Exercise brief » Will you repeat only the lines beginning at the one that mentions "Keep writing the" and ending at the one that mentions "obj('tip', bm, M['red'], t)", both of them included, exactly?

(Entries with scene source code)
━━━━━━━━

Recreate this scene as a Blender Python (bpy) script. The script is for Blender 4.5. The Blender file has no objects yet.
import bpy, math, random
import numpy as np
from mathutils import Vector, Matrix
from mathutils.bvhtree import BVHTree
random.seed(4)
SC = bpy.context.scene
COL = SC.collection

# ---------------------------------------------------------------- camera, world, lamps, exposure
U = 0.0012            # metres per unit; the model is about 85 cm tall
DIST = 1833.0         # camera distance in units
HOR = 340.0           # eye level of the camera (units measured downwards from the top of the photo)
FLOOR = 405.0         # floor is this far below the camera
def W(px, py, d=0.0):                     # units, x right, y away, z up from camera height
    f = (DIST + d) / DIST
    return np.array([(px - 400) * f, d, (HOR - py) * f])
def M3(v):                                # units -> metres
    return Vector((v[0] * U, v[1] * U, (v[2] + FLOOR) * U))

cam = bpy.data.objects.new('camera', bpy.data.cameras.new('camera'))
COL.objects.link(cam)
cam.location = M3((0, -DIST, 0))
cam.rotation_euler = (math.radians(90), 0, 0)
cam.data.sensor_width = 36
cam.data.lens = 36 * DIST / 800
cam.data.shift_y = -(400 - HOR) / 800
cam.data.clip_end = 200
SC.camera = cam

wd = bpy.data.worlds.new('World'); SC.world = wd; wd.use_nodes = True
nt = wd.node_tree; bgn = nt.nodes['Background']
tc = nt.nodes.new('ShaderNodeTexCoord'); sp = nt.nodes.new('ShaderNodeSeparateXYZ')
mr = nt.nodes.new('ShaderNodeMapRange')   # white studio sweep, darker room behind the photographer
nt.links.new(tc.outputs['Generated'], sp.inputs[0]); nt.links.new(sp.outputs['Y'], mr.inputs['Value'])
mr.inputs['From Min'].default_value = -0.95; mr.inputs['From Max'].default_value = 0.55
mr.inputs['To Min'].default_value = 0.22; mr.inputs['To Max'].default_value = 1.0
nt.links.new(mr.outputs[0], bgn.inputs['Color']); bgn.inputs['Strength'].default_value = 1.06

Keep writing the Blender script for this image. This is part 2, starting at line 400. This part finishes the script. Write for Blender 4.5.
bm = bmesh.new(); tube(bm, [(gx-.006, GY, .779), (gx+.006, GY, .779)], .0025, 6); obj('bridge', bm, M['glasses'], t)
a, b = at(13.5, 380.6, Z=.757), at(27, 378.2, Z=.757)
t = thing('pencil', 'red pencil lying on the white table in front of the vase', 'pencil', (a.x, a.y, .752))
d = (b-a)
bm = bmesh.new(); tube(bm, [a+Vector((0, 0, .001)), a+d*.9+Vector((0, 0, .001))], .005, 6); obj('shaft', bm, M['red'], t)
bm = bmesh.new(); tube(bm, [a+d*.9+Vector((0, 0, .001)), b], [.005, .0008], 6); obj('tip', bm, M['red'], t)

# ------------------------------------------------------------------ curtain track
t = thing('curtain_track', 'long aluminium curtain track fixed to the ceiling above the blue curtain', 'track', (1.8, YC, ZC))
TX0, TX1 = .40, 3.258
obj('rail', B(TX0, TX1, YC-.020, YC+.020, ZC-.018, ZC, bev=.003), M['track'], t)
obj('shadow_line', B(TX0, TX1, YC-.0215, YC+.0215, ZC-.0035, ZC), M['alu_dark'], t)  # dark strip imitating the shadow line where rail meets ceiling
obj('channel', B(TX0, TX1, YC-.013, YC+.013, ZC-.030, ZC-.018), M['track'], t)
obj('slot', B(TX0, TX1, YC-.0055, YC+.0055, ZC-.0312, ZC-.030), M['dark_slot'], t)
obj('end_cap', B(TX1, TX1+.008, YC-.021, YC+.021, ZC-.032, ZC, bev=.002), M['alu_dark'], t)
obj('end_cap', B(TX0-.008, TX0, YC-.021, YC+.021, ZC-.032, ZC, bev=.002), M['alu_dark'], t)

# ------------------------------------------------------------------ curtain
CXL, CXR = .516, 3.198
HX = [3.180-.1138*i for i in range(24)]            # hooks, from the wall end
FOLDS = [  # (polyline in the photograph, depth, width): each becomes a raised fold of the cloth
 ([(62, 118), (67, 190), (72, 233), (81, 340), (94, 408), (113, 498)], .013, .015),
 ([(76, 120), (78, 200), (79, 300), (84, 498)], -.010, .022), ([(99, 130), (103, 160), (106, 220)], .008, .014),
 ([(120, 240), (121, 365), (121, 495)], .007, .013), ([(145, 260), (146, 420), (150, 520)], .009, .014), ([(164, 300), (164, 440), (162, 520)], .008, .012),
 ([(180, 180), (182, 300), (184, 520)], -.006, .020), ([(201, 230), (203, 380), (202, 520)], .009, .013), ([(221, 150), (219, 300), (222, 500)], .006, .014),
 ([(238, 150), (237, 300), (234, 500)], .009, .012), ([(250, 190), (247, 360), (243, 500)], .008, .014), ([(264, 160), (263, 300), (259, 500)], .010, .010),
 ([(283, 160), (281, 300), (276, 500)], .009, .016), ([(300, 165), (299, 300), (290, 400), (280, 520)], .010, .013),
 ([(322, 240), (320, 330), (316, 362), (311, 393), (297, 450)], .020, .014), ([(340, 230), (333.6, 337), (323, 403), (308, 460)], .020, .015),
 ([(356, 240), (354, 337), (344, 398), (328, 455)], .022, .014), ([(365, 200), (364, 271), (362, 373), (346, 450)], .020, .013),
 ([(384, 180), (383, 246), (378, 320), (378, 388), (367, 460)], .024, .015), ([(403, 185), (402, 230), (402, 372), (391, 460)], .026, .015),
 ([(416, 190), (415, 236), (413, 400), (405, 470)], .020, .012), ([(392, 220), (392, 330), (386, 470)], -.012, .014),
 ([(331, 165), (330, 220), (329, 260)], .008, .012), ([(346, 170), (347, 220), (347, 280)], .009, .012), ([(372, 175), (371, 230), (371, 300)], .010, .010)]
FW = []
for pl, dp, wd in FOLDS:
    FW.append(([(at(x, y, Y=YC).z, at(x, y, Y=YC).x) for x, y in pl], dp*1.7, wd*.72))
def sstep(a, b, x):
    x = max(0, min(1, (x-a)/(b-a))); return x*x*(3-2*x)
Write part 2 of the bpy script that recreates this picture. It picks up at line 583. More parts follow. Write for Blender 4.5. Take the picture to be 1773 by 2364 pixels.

━━━━━━━━

Exercise answer »
Keep writing the Blender script for this image. This is part 2, starting at line 400. This part finishes the script. Write for Blender 4.5.
bm = bmesh.new(); tube(bm, [(gx-.006, GY, .779), (gx+.006, GY, .779)], .0025, 6); obj('bridge', bm, M['glasses'], t)
a, b = at(13.5, 380.6, Z=.757), at(27, 378.2, Z=.757)
t = thing('pencil', 'red pencil lying on the white table in front of the vase', 'pencil', (a.x, a.y, .752))
d = (b-a)
bm = bmesh.new(); tube(bm, [a+Vector((0, 0, .001)), a+d*.9+Vector((0, 0, .001))], .005, 6); obj('shaft', bm, M['red'], t)
bm = bmesh.new(); tube(bm, [a+d*.9+Vector((0, 0, .001)), b], [.005, .0008], 6); obj('tip', bm, M['red'], t)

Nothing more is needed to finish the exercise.